Art.2. § 1. Collectieve arbeidsovereenkomsten, gesloten in een paritair orgaan of gesloten voor een onderneming of een groep van ondernemingen kunnen een omschrijving van andere categorieën van laaggeschoolde werklozen of laaggeschoolde werknemers bevatten.
§ 2. Bij de neerlegging van de collectieve arbeidsovereenkomsten voorzien in § 1, wordt de Voorzitter van de Commissie bedoeld in artikel 4 van het koninklijk besluit van 27 februari 1989 tot uitvoering van Afdeling 2 - instelling van een bijdrage aan het Tewerkstellingsfonds - van Hoofdstuk VIII van Titel III van de programmawet van 30 december 1988, hiervan bij aangetekend schrijven ter kennis gebracht door :
a) ofwel de Voorzitter van het paritair orgaan voor zover het gaat om een collectieve arbeidsovereenkomst gesloten in dit orgaan;
b) ofwel door de ondertekenende partijen indien het gaat om een collectieve arbeidsovereenkomst gesloten in een onderneming of een groep van ondernemingen.
De Voorzitter van de Commissie bedoeld in het eerste lid brengt de inhoud van het schrijven op de agenda van de eerstkomende vergadering van de voornoemde Commissie.
Rekening houdend met de bijzondere aard van de aktiviteiten van de sector of van het bedrijf, onderzoekt deze Commissie de uitbreiding van het begrip laaggeschoolde werklozen of werknemers.

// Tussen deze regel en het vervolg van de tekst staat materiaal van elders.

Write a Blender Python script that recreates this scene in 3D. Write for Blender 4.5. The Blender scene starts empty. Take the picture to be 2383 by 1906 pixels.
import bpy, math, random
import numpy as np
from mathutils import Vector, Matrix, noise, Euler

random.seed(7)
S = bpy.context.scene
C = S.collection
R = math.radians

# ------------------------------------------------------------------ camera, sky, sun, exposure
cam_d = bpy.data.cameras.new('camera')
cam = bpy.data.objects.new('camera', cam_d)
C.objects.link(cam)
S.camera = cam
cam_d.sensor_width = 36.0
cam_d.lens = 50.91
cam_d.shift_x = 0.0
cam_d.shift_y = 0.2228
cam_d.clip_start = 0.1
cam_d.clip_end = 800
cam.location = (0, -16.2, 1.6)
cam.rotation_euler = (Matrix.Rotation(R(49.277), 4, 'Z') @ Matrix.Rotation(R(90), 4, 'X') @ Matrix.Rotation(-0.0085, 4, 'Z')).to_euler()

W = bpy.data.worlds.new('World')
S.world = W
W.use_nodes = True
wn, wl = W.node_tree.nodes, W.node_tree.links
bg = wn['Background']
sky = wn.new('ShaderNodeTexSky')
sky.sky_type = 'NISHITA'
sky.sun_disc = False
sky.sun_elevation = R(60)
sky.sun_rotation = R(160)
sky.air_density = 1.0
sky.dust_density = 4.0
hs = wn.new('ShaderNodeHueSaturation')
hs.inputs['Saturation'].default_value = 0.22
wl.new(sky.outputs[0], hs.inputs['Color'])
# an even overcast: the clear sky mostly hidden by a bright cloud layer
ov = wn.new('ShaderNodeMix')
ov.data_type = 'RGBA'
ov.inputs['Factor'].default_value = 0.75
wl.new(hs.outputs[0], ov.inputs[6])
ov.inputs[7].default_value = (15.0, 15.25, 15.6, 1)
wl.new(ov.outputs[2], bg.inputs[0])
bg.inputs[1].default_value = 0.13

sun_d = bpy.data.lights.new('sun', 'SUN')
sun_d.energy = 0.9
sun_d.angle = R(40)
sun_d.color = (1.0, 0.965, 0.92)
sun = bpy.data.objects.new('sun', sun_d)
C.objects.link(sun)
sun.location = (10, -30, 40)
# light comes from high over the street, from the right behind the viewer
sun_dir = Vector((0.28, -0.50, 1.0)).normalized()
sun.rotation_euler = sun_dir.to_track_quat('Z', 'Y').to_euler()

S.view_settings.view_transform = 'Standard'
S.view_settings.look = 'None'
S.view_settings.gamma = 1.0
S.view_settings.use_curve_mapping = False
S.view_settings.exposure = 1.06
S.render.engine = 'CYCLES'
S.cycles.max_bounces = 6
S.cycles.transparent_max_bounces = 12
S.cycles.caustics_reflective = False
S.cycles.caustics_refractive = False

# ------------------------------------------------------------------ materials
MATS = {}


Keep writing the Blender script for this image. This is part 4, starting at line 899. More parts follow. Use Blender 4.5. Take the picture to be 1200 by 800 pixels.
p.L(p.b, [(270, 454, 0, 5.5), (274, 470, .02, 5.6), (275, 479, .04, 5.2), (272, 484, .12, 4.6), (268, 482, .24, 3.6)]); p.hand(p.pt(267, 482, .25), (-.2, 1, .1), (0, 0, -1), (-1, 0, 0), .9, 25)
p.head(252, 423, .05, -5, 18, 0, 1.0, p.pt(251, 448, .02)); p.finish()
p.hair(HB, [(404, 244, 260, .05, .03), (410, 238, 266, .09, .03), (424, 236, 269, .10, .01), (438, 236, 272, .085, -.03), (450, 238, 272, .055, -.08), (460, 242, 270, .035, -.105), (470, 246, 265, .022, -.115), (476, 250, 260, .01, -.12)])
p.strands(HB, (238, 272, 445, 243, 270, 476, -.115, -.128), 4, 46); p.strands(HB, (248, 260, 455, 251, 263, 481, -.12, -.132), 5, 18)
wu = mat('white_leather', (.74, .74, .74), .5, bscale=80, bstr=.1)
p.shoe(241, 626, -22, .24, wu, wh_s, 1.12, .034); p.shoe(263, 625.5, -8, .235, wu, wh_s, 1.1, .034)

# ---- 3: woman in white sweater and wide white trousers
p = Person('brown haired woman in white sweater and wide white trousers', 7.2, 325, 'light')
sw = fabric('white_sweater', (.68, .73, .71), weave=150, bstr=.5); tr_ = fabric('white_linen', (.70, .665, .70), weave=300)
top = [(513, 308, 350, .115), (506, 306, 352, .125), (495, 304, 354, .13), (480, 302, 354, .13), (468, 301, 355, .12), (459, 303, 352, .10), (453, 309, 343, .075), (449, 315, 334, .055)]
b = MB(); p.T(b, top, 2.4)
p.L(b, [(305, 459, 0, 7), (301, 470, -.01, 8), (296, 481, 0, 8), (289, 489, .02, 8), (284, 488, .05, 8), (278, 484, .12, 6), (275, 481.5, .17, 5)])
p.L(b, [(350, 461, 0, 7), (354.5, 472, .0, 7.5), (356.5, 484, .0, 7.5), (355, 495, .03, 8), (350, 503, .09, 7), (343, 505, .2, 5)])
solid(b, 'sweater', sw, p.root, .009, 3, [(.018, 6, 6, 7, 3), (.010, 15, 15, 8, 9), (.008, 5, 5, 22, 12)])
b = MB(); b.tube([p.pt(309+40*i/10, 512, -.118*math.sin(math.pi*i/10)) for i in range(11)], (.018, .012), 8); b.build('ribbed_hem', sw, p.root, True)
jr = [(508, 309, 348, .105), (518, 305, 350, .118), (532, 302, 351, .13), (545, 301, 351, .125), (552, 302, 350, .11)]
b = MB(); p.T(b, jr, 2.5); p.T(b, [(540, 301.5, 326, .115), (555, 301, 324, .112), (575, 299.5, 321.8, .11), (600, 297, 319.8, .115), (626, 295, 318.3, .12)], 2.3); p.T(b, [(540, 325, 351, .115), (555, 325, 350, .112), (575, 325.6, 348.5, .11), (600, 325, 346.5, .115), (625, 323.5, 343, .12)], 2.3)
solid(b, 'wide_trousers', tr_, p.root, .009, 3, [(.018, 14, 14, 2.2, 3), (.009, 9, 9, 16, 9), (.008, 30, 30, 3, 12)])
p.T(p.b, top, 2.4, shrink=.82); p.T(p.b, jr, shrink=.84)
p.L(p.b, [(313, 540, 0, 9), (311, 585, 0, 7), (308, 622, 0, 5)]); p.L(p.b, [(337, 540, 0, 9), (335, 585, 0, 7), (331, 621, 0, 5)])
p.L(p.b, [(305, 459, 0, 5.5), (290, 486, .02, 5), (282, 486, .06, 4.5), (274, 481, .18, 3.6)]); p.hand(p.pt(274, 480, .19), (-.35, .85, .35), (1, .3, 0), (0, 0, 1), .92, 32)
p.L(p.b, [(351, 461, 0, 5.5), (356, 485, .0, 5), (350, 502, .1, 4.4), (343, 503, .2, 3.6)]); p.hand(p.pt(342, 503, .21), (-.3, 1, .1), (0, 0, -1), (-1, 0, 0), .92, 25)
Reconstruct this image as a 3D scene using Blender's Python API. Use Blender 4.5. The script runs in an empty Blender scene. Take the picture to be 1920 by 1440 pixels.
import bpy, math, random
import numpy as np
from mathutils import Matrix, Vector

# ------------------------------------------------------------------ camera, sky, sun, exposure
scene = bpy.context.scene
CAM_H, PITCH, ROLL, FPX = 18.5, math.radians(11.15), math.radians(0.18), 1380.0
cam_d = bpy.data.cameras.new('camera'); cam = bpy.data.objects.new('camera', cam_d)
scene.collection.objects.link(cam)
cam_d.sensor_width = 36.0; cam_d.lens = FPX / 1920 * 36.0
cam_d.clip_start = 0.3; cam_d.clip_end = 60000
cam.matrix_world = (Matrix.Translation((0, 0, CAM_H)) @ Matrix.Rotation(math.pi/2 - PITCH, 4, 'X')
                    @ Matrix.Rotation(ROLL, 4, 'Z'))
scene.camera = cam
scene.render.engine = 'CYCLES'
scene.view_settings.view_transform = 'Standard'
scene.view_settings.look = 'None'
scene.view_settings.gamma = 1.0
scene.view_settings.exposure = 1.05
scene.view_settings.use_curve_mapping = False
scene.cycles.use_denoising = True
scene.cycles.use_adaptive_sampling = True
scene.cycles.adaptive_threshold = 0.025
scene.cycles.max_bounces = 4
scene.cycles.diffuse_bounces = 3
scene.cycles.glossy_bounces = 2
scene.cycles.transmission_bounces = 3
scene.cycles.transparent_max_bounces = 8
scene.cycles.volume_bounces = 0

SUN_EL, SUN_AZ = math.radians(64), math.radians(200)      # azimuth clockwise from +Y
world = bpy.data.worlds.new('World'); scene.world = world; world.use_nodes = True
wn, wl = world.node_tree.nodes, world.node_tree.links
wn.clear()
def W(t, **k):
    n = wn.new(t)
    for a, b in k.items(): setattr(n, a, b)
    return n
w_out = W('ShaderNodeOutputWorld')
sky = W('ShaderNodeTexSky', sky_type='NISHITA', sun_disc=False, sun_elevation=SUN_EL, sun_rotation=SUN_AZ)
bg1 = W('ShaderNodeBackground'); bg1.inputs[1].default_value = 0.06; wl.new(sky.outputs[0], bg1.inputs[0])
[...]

Indien na beraadslaging minstens de helft van de werknemersafgevaardigden of minstens de helft van de werkgeversafgevaardigden in de Commissie zijn bemerkingen handhaaft, is de uitbreiding verworpen.
De Voorzitter deelt de beslissing van de Commissie mee aan de personen bedoeld in a) of b) en aan de administrateur-generaal van de Dienst van de Collectieve Arbeidsbetrekkingen bij het Ministerie van Tewerkstelling en Arbeid.
§ 3. Bij ontstentenis van een beslissing tot weigering van de Commissie uiterlijk twee maanden na ontvangst va het aangetekend schrijven bedoeld in § 2, wordt de ruimere omschrijving van zoals voorgesteld in de collectieve arbeidsovereenkomst verworpen.
§ 4. Het aangetekend schrijven bedoeld in § 2 vermeldt :
a) het begrip laaggeschoolde werklozen of laaggeschoolde werknemers zoals voorgesteld in de collectieve abeidsovereenkomst;
b) de omstandige motivering van de uitbreiding.
Art.3. Dit besluit heeft uitwerking met ingang van 1 januari 1991.
Art. 4. Onze Minister van Tewerkstelling en Arbeid is belast met de uitvoering van dit besluit.